Physical Review Research (Sep 2022)
Rotation of complex ions with ninefold hydrogen coordination studied by quasielastic neutron scattering and first-principles molecular dynamics calculations
Abstract
Quasielastic neutron scattering (QENS) and neutron powder diffraction of the complex transition metal hydrides Li_{5}MoH_{11} and Li_{6}NbH_{11} were measured in a temperature range of 10–300 K to study their structures and dynamics, especially the dynamics of the hydrogen atoms. These hydrides contain unusual ninefold H-coordinated complex ions (MoH_{9}^{3−} or NbH_{9}^{4−}) and hydride ions (H^{−}). A QENS signal appeared >150 K due to the relaxation of H atoms.
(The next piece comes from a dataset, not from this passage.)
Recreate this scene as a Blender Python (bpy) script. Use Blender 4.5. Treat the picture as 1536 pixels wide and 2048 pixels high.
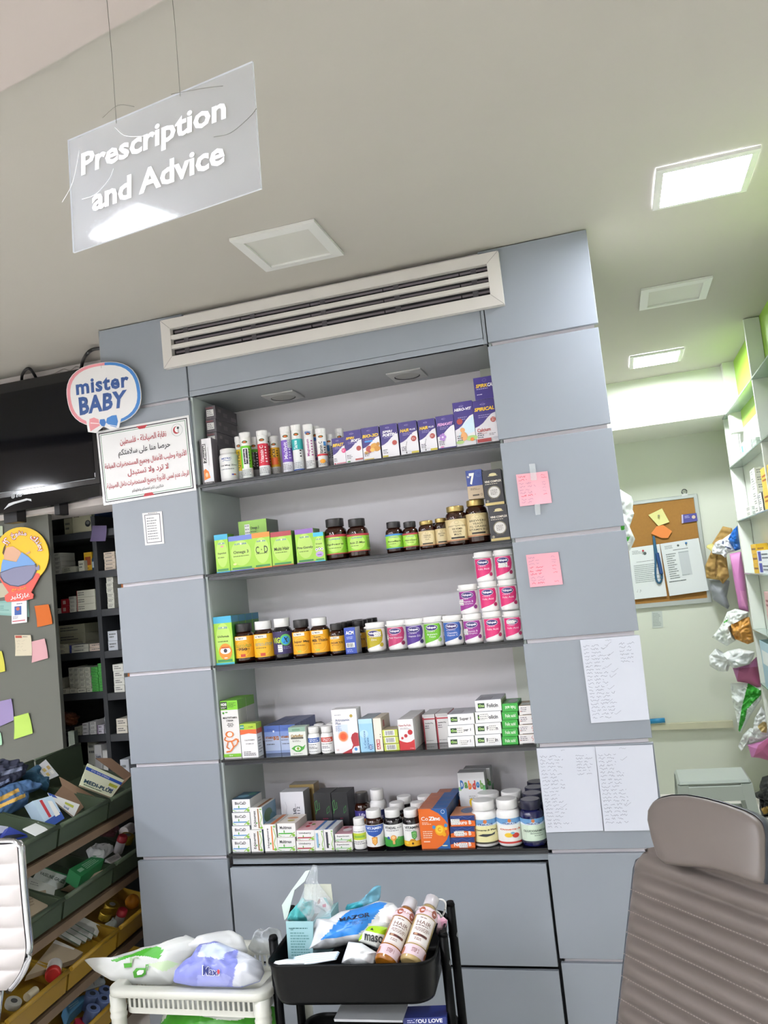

The intermediate scattering functions derived from the QENS spectra are well fitted by a stretched exponential function called the Kohlrausch-Williams-Watts functions with a small stretching exponent β ≈ 0.3–0.4, suggesting a wide relaxation time distribution. The Q dependence of the elastic incoherent structure factor is reproduced by the rotational diffusion of MH_{9} (M=Mo or Nb) anions. The results are well supported by a van Hove analysis for the motion of H atoms obtained using first-principles molecular dynamics calculations. We conclude that the wide relaxation time distribution of the MH_{9} rotation is due to the positional disorder of the surrounding Li ions and a unique rotation with MH_{9} anion deformation (pseudorotation).